The Agnihotra, the three Vedas, the ascetic's three staves, and smearing one's self with ashes,
Were made by Nature as the livelihood of those destitute of knowledge and manliness.
If a beast slain in the Jvotistoma rite will itself go to heaven,
Why then does not the sacrificer forthwith offer his own father?
If the Sraddha produces gratification to kings who are dead,
Then here, too, in the case of travellers when they start, it is heedless to give provisions for the journey.
If beings in heaven are gratified by our offering the Sraddha here,
Then why not give the food down below to those who are standing on the housetop?
While life remains let a man live happily, let him feed on ghee even though he runs in debt.
When once the body becomes ashes, how can it ever return again?
If he who departs from the body goes to another world,
How is it that he comes not back again, restless for love of his kindred?
Hence it is only as a means of livelihood that Brahmans have established here
All these ceremonies for the dead - there is no other fruit anywhere,
The three authors of the Vedas were buffoons, knaves and demons.
All the well-known formula of the pundits, jarphari, turphari, etc.
And all the obscene rites for the queen commanded in the Asvamedha,
These were invented by buffoons, and so all the various kinds of presents to the priests,
While the eating of flesh was similarly commanded by night-prowling demons.1)

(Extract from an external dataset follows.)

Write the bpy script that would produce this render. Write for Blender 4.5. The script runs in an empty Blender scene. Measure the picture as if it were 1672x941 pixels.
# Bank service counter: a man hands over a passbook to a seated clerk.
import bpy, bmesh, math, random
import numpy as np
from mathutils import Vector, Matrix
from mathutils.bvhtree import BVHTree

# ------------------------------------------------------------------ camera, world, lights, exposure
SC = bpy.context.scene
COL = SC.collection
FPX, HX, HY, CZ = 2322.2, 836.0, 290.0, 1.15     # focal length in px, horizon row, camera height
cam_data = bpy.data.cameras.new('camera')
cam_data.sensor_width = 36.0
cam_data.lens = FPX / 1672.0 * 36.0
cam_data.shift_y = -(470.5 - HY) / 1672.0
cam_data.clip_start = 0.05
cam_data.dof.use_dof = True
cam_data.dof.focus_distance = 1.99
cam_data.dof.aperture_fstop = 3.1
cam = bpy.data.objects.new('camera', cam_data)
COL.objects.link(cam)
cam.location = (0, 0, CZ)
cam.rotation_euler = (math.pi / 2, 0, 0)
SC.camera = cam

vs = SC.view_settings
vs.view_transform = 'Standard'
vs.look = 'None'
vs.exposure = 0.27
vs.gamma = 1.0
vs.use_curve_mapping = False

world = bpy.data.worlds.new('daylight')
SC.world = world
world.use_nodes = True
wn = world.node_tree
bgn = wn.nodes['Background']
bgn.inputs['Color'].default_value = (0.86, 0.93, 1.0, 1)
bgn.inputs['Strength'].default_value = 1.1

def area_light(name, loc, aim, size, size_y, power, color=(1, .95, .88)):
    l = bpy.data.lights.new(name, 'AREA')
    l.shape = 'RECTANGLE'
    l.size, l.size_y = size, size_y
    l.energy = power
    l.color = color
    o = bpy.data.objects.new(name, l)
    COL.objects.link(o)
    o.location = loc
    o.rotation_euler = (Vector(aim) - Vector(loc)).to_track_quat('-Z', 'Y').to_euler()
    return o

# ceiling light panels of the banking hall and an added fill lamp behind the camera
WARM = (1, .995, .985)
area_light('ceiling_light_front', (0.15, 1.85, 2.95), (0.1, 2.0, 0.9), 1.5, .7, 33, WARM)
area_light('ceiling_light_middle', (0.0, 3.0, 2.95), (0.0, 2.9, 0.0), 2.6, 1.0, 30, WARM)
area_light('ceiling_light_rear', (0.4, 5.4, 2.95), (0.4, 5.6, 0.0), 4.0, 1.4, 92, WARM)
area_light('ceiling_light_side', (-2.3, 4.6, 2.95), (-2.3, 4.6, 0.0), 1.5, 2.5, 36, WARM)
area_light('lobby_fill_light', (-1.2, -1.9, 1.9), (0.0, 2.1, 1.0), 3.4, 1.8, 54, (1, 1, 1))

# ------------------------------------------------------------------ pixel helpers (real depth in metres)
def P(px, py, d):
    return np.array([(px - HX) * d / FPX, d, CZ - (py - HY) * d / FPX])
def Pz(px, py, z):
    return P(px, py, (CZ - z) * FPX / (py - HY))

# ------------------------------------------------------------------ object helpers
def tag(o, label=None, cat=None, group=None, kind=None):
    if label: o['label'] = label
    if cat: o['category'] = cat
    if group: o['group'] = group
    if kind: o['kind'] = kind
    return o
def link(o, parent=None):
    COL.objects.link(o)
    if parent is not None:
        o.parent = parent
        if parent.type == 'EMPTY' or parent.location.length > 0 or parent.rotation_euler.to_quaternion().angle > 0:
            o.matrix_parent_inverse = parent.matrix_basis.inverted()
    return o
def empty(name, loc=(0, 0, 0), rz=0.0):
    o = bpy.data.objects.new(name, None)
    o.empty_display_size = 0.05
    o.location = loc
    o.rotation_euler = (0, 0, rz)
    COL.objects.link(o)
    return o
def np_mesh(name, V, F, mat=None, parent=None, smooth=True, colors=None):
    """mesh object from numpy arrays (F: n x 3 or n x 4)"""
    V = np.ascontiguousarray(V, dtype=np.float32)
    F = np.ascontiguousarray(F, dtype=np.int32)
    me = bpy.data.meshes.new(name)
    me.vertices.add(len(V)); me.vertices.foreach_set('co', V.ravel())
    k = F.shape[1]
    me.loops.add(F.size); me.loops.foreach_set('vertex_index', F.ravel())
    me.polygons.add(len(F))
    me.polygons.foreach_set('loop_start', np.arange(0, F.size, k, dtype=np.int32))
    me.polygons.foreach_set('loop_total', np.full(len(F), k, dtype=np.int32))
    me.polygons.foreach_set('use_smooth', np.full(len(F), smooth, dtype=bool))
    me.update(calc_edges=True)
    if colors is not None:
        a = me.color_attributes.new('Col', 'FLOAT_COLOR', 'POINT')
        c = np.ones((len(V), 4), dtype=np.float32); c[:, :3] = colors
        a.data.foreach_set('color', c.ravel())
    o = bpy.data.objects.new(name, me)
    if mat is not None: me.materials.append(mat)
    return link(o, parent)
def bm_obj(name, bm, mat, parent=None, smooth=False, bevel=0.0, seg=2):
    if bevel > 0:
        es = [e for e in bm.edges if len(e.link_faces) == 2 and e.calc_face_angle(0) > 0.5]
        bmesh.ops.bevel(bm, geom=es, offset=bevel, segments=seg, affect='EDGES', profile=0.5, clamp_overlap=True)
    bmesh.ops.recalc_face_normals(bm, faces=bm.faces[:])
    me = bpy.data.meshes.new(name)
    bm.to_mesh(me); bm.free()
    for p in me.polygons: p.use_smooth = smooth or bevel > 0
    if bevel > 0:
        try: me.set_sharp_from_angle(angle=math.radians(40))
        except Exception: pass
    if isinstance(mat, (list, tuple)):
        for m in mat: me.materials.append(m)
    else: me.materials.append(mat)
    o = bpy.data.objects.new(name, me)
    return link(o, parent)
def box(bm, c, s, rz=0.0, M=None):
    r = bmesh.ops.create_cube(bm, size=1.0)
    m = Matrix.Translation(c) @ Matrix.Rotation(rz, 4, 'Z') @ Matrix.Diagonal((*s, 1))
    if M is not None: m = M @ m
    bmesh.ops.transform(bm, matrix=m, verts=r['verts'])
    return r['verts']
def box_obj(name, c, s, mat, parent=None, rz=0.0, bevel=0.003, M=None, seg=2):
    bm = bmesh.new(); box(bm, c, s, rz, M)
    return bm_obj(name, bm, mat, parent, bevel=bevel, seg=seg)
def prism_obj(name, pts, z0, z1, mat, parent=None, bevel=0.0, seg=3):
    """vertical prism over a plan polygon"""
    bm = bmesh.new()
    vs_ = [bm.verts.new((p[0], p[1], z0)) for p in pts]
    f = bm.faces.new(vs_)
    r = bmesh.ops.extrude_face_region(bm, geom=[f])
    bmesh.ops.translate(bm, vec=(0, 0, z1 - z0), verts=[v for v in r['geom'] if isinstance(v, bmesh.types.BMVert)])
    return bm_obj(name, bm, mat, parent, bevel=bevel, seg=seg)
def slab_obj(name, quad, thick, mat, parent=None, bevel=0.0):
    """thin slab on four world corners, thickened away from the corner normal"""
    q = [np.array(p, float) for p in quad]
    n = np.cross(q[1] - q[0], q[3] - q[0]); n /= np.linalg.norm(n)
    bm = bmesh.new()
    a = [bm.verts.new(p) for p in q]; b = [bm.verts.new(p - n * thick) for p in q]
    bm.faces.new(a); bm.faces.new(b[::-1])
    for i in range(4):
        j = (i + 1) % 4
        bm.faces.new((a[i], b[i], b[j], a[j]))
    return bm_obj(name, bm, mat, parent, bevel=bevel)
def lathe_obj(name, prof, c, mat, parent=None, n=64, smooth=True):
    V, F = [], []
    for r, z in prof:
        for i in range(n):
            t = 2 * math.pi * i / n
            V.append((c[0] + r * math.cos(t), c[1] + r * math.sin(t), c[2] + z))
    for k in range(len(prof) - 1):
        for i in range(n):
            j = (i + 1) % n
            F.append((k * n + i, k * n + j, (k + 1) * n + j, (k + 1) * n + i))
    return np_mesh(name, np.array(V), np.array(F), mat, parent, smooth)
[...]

With that I leave these materialists. I might simply mention, in conclusion, that in ancient India there was an independent development of the theory of thought or logic. This theory was called Nyaya, that is, the theory of concepts, etc. This logic developed in ancient India as it did in ancient Greece: from discussions of various conflicting philosophical systems as a defensive technique in these discussions and as an aid to thought. This was one of the great achievements of ancient India.


Notes

1) Translation from Radhakrishnan, S., Vol. I, Indian Philosophy, pp.282-3. Quoted in German by Thalheimer from P. Deussen, Allgemeine Geschichte der Philosophie, Erster Band, dritte Abteilung, die nachvedische Philosophie der Inder, p. 212.